Лесной и озерно-речной по преимуществу край наш не особенно плодороден и не богат полезными ископаемыми, потому и не развилась здесь могучая экономика с тучным земледелием и многоотраслевой индустрией.
Почему же тогда могуч здесь культурный слой? Едва ли не каждый клочок этой обширной земли оказался способным источать энергию художественного вдохновения. И столько талантов возрастало на этой почве, а еще больше – слеталось из других краев, особенно из блещущих заемным культурным богатством столиц, чтобы черпнуть этой божественной энергии и выдать что-нибудь гениальное…
Над этой загадкой задумался я еще в дожурналистской своей жизни, когда, мотаясь в экспедициях и дальних командировках едва ли не по всему Союзу, с особой радостью возвращался на Верхнюю Волгу, вовсе не бывшую для меня родной. Сам я питерский, часть детства и юности провел в Москве и здешнюю прописку свою долго считал делом случая. И вот теперь, на склоне лет, перебирая в памяти прожитые в Твери десятилетия, мог бы удивиться долговременности этого случая. Но не удивляюсь, потому что разгадка мне давно стала известна.
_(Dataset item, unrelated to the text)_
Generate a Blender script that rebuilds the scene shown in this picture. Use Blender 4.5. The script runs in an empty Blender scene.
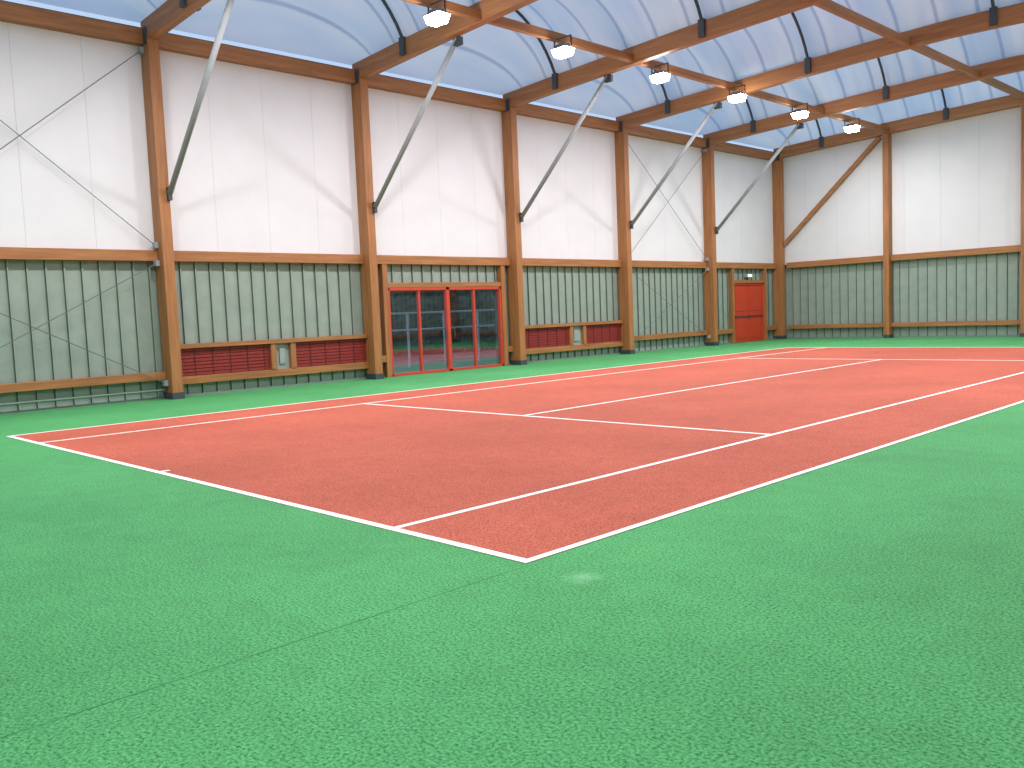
import bpy, math, random
from mathutils import Vector, Matrix, noise as mnoise
random.seed(4)
scn=bpy.context.scene
scn.view_settings.view_transform='Standard'

# ------------------------------------------------------------------ materials
def srgb(r,g,b):
    def c(v):
        v/=255.0
        return v/12.92 if v<=0.04045 else ((v+0.055)/1.055)**2.4
    return (c(r),c(g),c(b),1)
def newmat(name):
    m=bpy.data.materials.new(name); m.use_nodes=True
    nt=m.node_tree; b=nt.nodes['Principled BSDF']
    return m,nt,b
def simple(name,col,rough=.6,metal=0,noise=0.08,scale=6,bump=0):
    m,nt,b=newmat(name)
    N=nt.nodes; L=nt.links
    tc=N.new('ShaderNodeTexCoord'); nz=N.new('ShaderNodeTexNoise'); nz.inputs['Scale'].default_value=scale; nz.inputs['Detail'].default_value=3
    L.new(tc.outputs['Object'],nz.inputs['Vector'])
    cr=N.new('ShaderNodeValToRGB'); L.new(nz.outputs['Fac'],cr.inputs[0])
    cr.color_ramp.elements[0].position=.3; cr.color_ramp.elements[1].position=.7
    cr.color_ramp.elements[0].color=tuple(v*(1-noise) for v in col[:3])+(1,)
    cr.color_ramp.elements[1].color=tuple(min(1,v*(1+noise)) for v in col[:3])+(1,)
    L.new(cr.outputs[0],b.inputs['Base Color'])
    b.inputs['Roughness'].default_value=rough; b.inputs['Metallic'].default_value=metal
    return m
def wood(name,axis,col=(166,111,66)):
    m,nt,b=newmat(name); N=nt.nodes; L=nt.links
    tc=N.new('ShaderNodeTexCoord'); mp=N.new('ShaderNodeMapping')
    s=[14,14,14]; s[axis]=0.9
    mp.inputs['Scale'].default_value=s
    L.new(tc.outputs['Object'],mp.inputs[0])
    nz=N.new('ShaderNodeTexNoise'); nz.inputs['Scale'].default_value=1.0; nz.inputs['Detail'].default_value=4; nz.inputs['Roughness'].default_value=.6
    L.new(mp.outputs[0],nz.inputs['Vector'])
    cr=N.new('ShaderNodeValToRGB'); L.new(nz.outputs['Fac'],cr.inputs[0])
    c=srgb(*col)
    e=cr.color_ramp.elements
    e[0].position=.25; e[0].color=(c[0]*.66,c[1]*.6,c[2]*.55,1)
    e[1].position=.75; e[1].color=(min(1,c[0]*1.22),c[1]*1.22,c[2]*1.22,1)
    L.new(cr.outputs[0],b.inputs['Base Color']); b.inputs['Roughness'].default_value=.55
    return m
WX=wood('glulam_x',0); WY=wood('glulam_y',1); WZ=wood('glulam_z',2)
STEEL=simple('painted_steel',srgb(150,156,162),.65,0,.06)
DARK=simple('dark_steel',srgb(60,68,76),.6,0)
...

Другое дело – Марина Кротова. Ее-то жизнь вся целиком прошла в Ленинграде-Петербурге. Только один корешок связывал ее с Тверской землей. Как-то странно ныл этот корешок, побудив ее приехать сюда на пару дней. Я по случайному знакомству взялся быть ее провожатым. А спустя несколько лет стал еще и ее мужем, пообещав за это показать всю красу нашего удивительного края.
И вот в конце третьего года совместной жизни повез я свою жаждущую вдохновения подругу к тому камню над озером Удомля, где обозначены были имена вдохновленных этими местами художников. Тут и должна раскрыться главная тайна верхневолжского обаяния.
«Чайка»
Из десяти знаменитых имен, запечатленных на камне, назову только два: Исаак Левитан и Витольд Бялыницкий-Бируля. Учитель и ученик. Оба явно не тверские и на Тверской земле никогда не встречавшиеся. Почему же тогда свою знаменитую художническую дачу «Чайка» Витольд Каэтанович построил вблизи той точки, с которой, по мнению ряда исследователей творчества Левитана, была замыслена и отчасти написана самая знаменитая в русской пейзажной живописи картина «Над вечным покоем»? В его записках о Левитане ничего об этом не сказано.
Если это и случай, то тот самый, который называют псевдонимом Господа Бога.
А мы с Мариной стоим здесь и видим такие же, как на картине Левитана, грозно нависшие над озерной гладью огромные облака. Только столбы пара от хорошо видных отсюда градирен КАЭС нарушают первозданную гармонию, как бы перечеркивая пейзаж.
Я оборачиваюсь назад. «Смотри, там гроза! А левее черную завесу видишь? И там льет как из ведра». А над нами голубые просветы, в которые нет-нет да и заглянет солнце.
Как это похоже на русскую жизнь с ее трагической историей и таким непростым настоящим! И почему-то именно здесь, у камня, от которого открывается неоглядный земной и небесный простор, понимаешь и чувствуешь ее с таким восторгом и болью.
Через пару минут мы стучимся в дверь «Чайки», и сразу две узнаваемые женщины встречают нас на пороге.
Елена Тимакова – художница и дочь художника Александра Тимакова, близкого друга Бялыницкого-Бирули, по праву и зову души ставшая главной хранительницей «Чайки». Я встречался с ней, когда приезжал сюда с участниками конференции «Чеховские чтения». Ведь та, чеховская «Чайка», взлетевшая с расположенного неподалеку колдовского озера Островно, близкая родственница этой.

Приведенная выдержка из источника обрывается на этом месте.